Lest you think this is a contemplative slow cinema train ride, suddenly an old woman passing by turns, looks into the camera, smiles, and says something that translates to "eat my cunt." In another scene, as we pan away from Emi, a car slams into someone crossing the street. It is unclear what is staged and what is improvisation, with uncertainty playing out before our eyes, fiction and documentary churning together in these moments and making apparent the absurdity of the times in which we live. When Emi gets into a brief altercation with a guy over parking, he yells, "Fuck your broke ass"⁠ — a message that resonates loud and clear from every crack of concrete that makes up this modern hellscape.

An A-Z montage of a selected history of Romania sharply introduces part two⁠ — a barrage of irony and satire covering the often racist, sexist, homophobic and universally familiar brutality and hypocrisy that is swept under the rug. The rapid-fire critiques made up of image and text would make Adam Curtis envious, and they provide both the context for part one and the setup for part three.
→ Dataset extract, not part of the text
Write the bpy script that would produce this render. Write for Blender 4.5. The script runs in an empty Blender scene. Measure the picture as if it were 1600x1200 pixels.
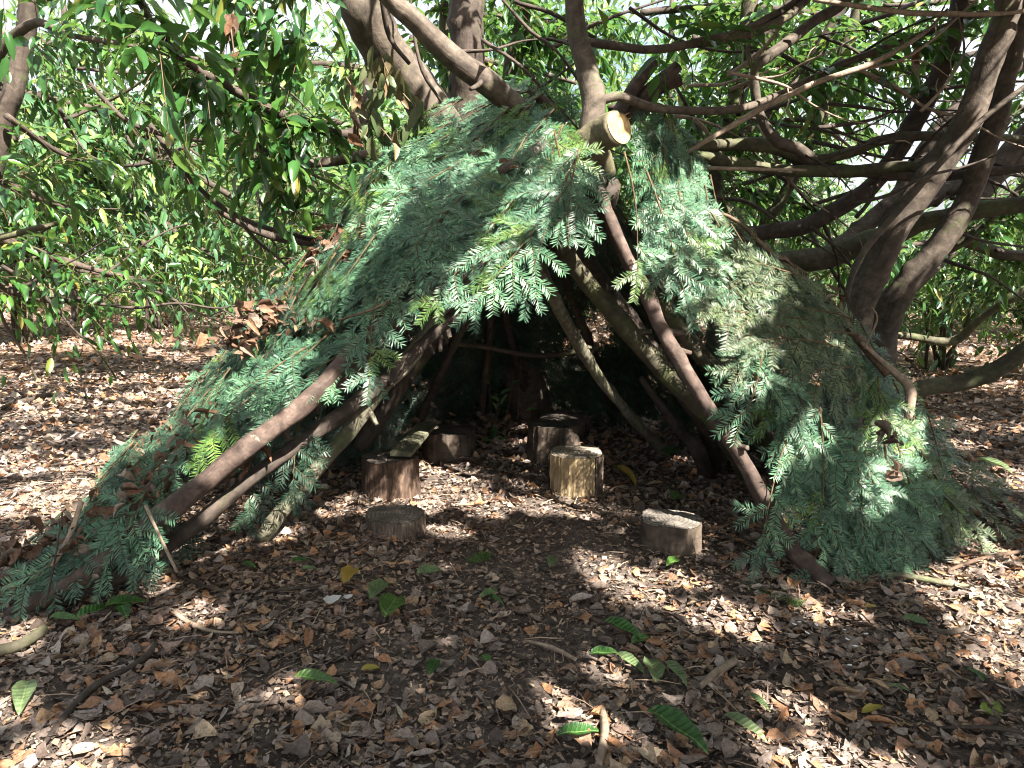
import bpy, math, random
import numpy as np
from mathutils import Vector, Matrix

random.seed(7)
rng = np.random.default_rng(11)
scene = bpy.context.scene
COL = scene.collection
R = math.radians

# ------------------------------------------------------------------ camera
CAM_H, PITCH, FPX = 1.45, R(10), 1155.0
cam_d = bpy.data.cameras.new('camera')
cam = bpy.data.objects.new('camera', cam_d); COL.objects.link(cam)
cam.location = (0, 0, CAM_H); cam.rotation_euler = (R(90) - PITCH, 0, 0)
cam_d.sensor_width = 36; cam_d.lens = 26; cam_d.clip_end = 600; cam_d.clip_start = 0.05
scene.camera = cam

# ------------------------------------------------------------------ sky and sun
SUN_EL, SUN_AZ = R(48), R(138)
SUN = Vector((math.sin(SUN_AZ) * math.cos(SUN_EL), math.cos(SUN_AZ) * math.cos(SUN_EL), math.sin(SUN_EL)))
world = bpy.data.worlds.new('World'); scene.world = world; world.use_nodes = True
wn = world.node_tree
sky = wn.nodes.new('ShaderNodeTexSky'); sky.sky_type = 'NISHITA'; sky.sun_disc = False
sky.sun_elevation = SUN_EL; sky.sun_rotation = SUN_AZ; sky.dust_density = 6.0; sky.air_density = 1.0; sky.ozone_density = 1.0
# bright cloud layer added over the whole sky so its gaps turn white
wtc = wn.nodes.new('ShaderNodeTexCoord'); wno = wn.nodes.new('ShaderNodeTexNoise'); wno.inputs['Scale'].default_value = 2.2; wno.inputs['Detail'].default_value = 7
wn.links.new(wtc.outputs['Generated'], wno.inputs['Vector'])
wr = wn.nodes.new('ShaderNodeValToRGB'); wr.color_ramp.elements[0].position = .36; wr.color_ramp.elements[1].position = .6
wn.links.new(wno.outputs[0], wr.inputs[0])
wm = wn.nodes.new('ShaderNodeMix'); wm.data_type = 'RGBA'; wm.inputs[7].default_value = (3.9, 4.05, 4.3, 1)
wn.links.new(wr.outputs[0], wm.inputs[0]); wn.links.new(sky.outputs[0], wm.inputs[6])
wn.links.new(wm.outputs[2], wn.nodes['Background'].inputs[0])
wn.nodes['Background'].inputs[1].default_value = 0.062
sd = bpy.data.lights.new('sun', 'SUN'); sd.energy = 5.0; sd.angle = R(0.5); sd.color = (1.0, 0.93, 0.83)
so = bpy.data.objects.new('sun', sd); COL.objects.link(so); so.location = (6, -6, 9)
so.rotation_euler = (-SUN).to_track_quat('-Z', 'Y').to_euler()
vs = scene.view_settings
vs.view_transform = 'Standard'; vs.look = 'None'; vs.exposure = 2.6; vs.gamma = 1.0; vs.use_curve_mapping = False
scene.cycles.filter_width = 1.1; scene.cycles.max_bounces = 7; scene.cycles.diffuse_bounces = 4; scene.cycles.glossy_bounces = 2
scene.cycles.transmission_bounces = 4; scene.cycles.transparent_max_bounces = 4

# ------------------------------------------------------------------ helpers: places
FWD = Vector((0, math.cos(PITCH), -math.sin(PITCH))); UP = Vector((0, math.sin(PITCH), math.cos(PITCH)))
CAMP = Vector((0, 0, CAM_H))
def ray(px, py): return FWD + Vector((1, 0, 0)) * ((px - 800) / FPX) + UP * ((600 - py) / FPX)
def W(px, py, Y):
    d = ray(px, py); return CAMP + d * (Y / d.y)
def hgt(x, y):
    return (0.022 * np.sin(x * 1.9 + 0.7) * np.cos(y * 1.3 + 0.3) + 0.012 * np.sin(x * 4.7 + y * 3.1)
            + 0.006 * np.sin(x * 11.3 - y * 7.9 + 1.0) + 0.004 * np.cos(x * 17.0 + y * 19.0))
def G(px, py, z=0.0):
    d = ray(px, py); t = (CAM_H - z) / -d.z; p = CAMP + d * t
    p.z = float(hgt(p.x, p.y)) + z; return p
def px2m(rpx, Y): return rpx / FPX * Y * 1.01
def N(v): return v / np.maximum(np.linalg.norm(v, axis=-1, keepdims=True), 1e-9)

# ------------------------------------------------------------------ helpers: objects
def tag(o, label=None, cat=None, group=None, kind=None):
    if label: o['label'] = label
    if cat: o['category'] = cat
    if group: o['group'] = group
    if kind: o['kind'] = kind
    return o
def thing(name, label, cat, loc=(0, 0, 0), group=None):
    o = bpy.data.objects.new(name, None); COL.objects.link(o); o.location = loc
    o.empty_display_size = 0.1
    tag(o, label, cat, group); return o
def link(name, me, parent=None, kind=None, mat=None):
    o = bpy.data.objects.new(name, me); COL.objects.link(o)
    if parent is not None:
        o.parent = parent
        if parent.parent is None: o.matrix_parent_inverse = Matrix.Translation(-Vector(parent.location))
    if kind: o['kind'] = kind
    if mat is not None: o.matrix_basis = mat
    return o
def np_mesh(name, V, polys, mats, uv=None, smooth=True):
    """polys: list of (int array (M,k), material index)"""
    me = bpy.data.meshes.new(name)
    V = np.asarray(V, dtype=np.float32)
    polys = [(np.asarray(p, dtype=np.int32), m) for p, m in polys if len(p)]
    nl = sum(p.size for p, _ in polys); nf = sum(len(p) for p, _ in polys)
    me.vertices.add(len(V)); me.vertices.foreach_set('co', V.ravel())
    me.loops.add(nl); me.loops.foreach_set('vertex_index', np.concatenate([p.ravel() for p, _ in polys]))
    me.polygons.add(nf)
    tot = np.concatenate([np.full(len(p), p.shape[1]) for p, _ in polys])
    st = np.concatenate([[0], np.cumsum(tot)[:-1]])
    me.polygons.foreach_set('loop_start', st.astype(np.int32))
    try: me.polygons.foreach_set('loop_total', tot.astype(np.int32))
    except Exception: pass
    me.polygons.foreach_set('material_index', np.concatenate([np.full(len(p), m) for p, m in polys]).astype(np.int32))
    me.polygons.foreach_set('use_smooth', np.full(nf, smooth))
    for m in mats: me.materials.append(m)
    if uv is not None:
        l = me.uv_layers.new(name='uv')
        l.data.foreach_set('uv', np.asarray(uv, dtype=np.float32).ravel())
    me.update(calc_edges=True); me.validate()
    return me

# ------------------------------------------------------------------ materials
def mat(name):
    m = bpy.data.materials.new(name); m.use_nodes = True; nt = m.node_tree
    return m, nt, nt.nodes['Principled BSDF']
def nd(nt, t, **kw):
    n = nt.nodes.new(t)
    for k, v in kw.items():
        if k in n.inputs: n.inputs[k].default_value = v
        else: setattr(n, k, v)
    return n
def ramp(nt, fac, stops, interp='LINEAR'):
    r = nt.nodes.new('ShaderNodeValToRGB'); r.color_ramp.interpolation = interp
    e = r.color_ramp.elements
    e[0].position, e[0].color = stops[0][0], (*stops[0][1], 1)
    e[1].position, e[1].color = stops[1][0], (*stops[1][1], 1)
    for p, c in stops[2:]:
        q = e.new(p); q.color = (*c, 1)
    nt.links.new(fac, r.inputs[0]); return r.outputs[0]
def mixc(nt, a, b, fac, mode='MIX'):
    m = nt.nodes.new('ShaderNodeMix'); m.data_type = 'RGBA'; m.blend_type = mode
    for i, v in ((0, fac), (6, a), (7, b)):
        if hasattr(v, 'is_output') or isinstance(v, bpy.types.NodeSocket): nt.links.new(v, m.inputs[i])
        else: m.inputs[i].default_value = v if not isinstance(v, tuple) else (*v, 1)
    return m.outputs[2]
def rnd_value(nt):
    """one number per leaf, whether the leaf is an island of a mesh or an object"""
    g = nt.nodes.new('ShaderNodeNewGeometry'); o = nt.nodes.new('ShaderNodeObjectInfo')
    a = nt.nodes.new('ShaderNodeMath'); a.operation = 'ADD'
    nt.links.new(g.outputs['Random Per Island'], a.inputs[0]); nt.links.new(o.outputs['Random'], a.inputs[1])
    f = nt.nodes.new('ShaderNodeMath'); f.operation = 'FRACT'; nt.links.new(a.outputs[0], f.inputs[0])
    return f.outputs[0]
def bump(nt, bsdf, h, strength=0.5, dist=0.01):
    b = nd(nt, 'ShaderNodeBump'); b.inputs['Strength'].default_value = strength; b.inputs['Distance'].default_value = dist
    nt.links.new(h, b.inputs['Height']); nt.links.new(b.outputs[0], bsdf.inputs['Normal'])
def noise(nt, scale, detail=6, rough=0.6, vec=None, dist=0.0):
    n = nt.nodes.new('ShaderNodeTexNoise'); n.inputs['Scale'].default_value = scale
    n.inputs['Detail'].default_value = detail; n.inputs['Roughness'].default_value = rough; n.inputs['Distortion'].default_value = dist
    if vec is not None: nt.links.new(vec, n.inputs['Vector'])
    return n.outputs[0]
def coords(nt, kind='Object', scale=(1, 1, 1)):
    t = nt.nodes.new('ShaderNodeTexCoord'); m = nt.nodes.new('ShaderNodeMapping'); m.inputs['Scale'].default_value = scale
    nt.links.new(t.outputs[kind], m.inputs[0]); return m.outputs[0]

def nt_pos(nt):
    g = nt.nodes.new('ShaderNodeNewGeometry'); return g.outputs['Position']
def leaf_mat(name, stops, rough=0.4, trans=0.35, spec=0.5, tcol=None, blotch=0, back=None, per_obj=False, rib=False):
    m, nt, b = mat(name)
    c = ramp(nt, rnd_value(nt), stops)
    v = noise(nt, 14, 4, 0.6, coords(nt, 'Object'))
    if blotch: c = mixc(nt, c, (0.48, 0.43, 0.4), ramp(nt, noise(nt, blotch, 8, 0.75, nt_pos(nt)), [(0.42, (0, 0, 0)), (0.62, (0.9, 0.9, 0.9))]), 'MULTIPLY')
    c = mixc(nt, c, (0.55, 0.55, 0.5), ramp(nt, v, [(0.35, (0, 0, 0)), (0.75, (0.5, 0.5, 0.5))]), 'MULTIPLY')
    if per_obj:
        oi = nt.nodes.new('ShaderNodeObjectInfo'); c = mixc(nt, c, ramp(nt, oi.outputs['Random'], [(0, (.62, .64, .66)), (.5, (1, 1, 1)), (1, (1.35, 1.3, 1.15))]), 1.0, 'MULTIPLY')
    if rib:
        sx = nt.nodes.new('ShaderNodeSeparateXYZ'); nt.links.new(coords(nt, 'Object'), sx.inputs[0])
        ab = nt.nodes.new('ShaderNodeMath'); ab.operation = 'ABSOLUTE'; nt.links.new(sx.outputs[1], ab.inputs[0])
        c = mixc(nt, c, (0.2, 0.27, 0.1), ramp(nt, ab.outputs[0], [(0.005, (.7, .7, .7)), (0.012, (0, 0, 0))]))
        m1 = nt.nodes.new('ShaderNodeMath'); m1.operation = 'MULTIPLY_ADD'; m1.inputs[1].default_value = -.8; nt.links.new(ab.outputs[0], m1.inputs[0]); nt.links.new(sx.outputs[0], m1.inputs[2])
        m2 = nt.nodes.new('ShaderNodeMath'); m2.operation = 'MULTIPLY'; m2.inputs[1].default_value = 62; nt.links.new(m1.outputs[0], m2.inputs[0])
        m3 = nt.nodes.new('ShaderNodeMath'); m3.operation = 'SINE'; nt.links.new(m2.outputs[0], m3.inputs[0])
        c = mixc(nt, c, (0.1, 0.19, 0.05), ramp(nt, m3.outputs[0], [(0.92, (0, 0, 0)), (1.0, (.4, .4, .4))]))
        c = mixc(nt, c, (0.22, 0.15, 0.07), ramp(nt, noise(nt, 9, 5, .7, coords(nt, 'Object')), [(0.6, (0, 0, 0)), (0.68, (.85, .85, .85))]))
        bump(nt, b, m3.outputs[0], .25, .01)
    if back is not None:
        g = nt.nodes.new('ShaderNodeNewGeometry'); c = mixc(nt, c, back, g.outputs['Backfacing'])
    nt.links.new(c, b.inputs['Base Color'])
    b.inputs['Roughness'].default_value = rough; b.inputs['Specular IOR Level'].default_value = spec
    if trans > 0:
        tr = nt.nodes.new('ShaderNodeBsdfTranslucent'); mx = nt.nodes.new('ShaderNodeMixShader'); mx.inputs[0].default_value = trans
        if tcol: nt.links.new(mixc(nt, c, tcol, 0.6), tr.inputs[0])
        else: nt.links.new(c, tr.inputs[0])
        nt.links.new(b.outputs[0], mx.inputs[1]); nt.links.new(tr.outputs[0], mx.inputs[2])
        nt.links.new(mx.outputs[0], nt.nodes['Material Output'].inputs[0])
    return m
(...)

Presented as a kiss-off to end all arguments, the final section has the parents deciding Emi's fate inside the school courtyard, amidst gaudy, mismatched decorations as if in an awkward play. The parents represent every caricature imaginable on your hypothetical Facebook feed, from a nationalist army general to a philosophical leftist wearing an "Enjoy Capitalism" shirt in Coca-Cola font, each veering off into expected tangents. Mostly, they argue about Emi's behaviour and body as if she wasn't there, the cartoonishness of the situation punctuated by a man laughing like Woody the Woodpecker throughout the "debate".

The film knows that treating historical horrors and social ills as jokes will make them go down easier, and the ending(s) make sure to tell us several times that it was exactly that. Like the opening, the finale explodes in a pornographic violence that perfectly bookends the film.

For all its cleverness, I wish the film would apply the same level of consideration to nudity. If you criticize the treatment of women, especially their bodies, afford them the same level of anonymity when showing their bodies as you do the men. Still, in this fantasy of telling everyone off, one would be hard-pressed to find a good retort — Jude is having the last laugh.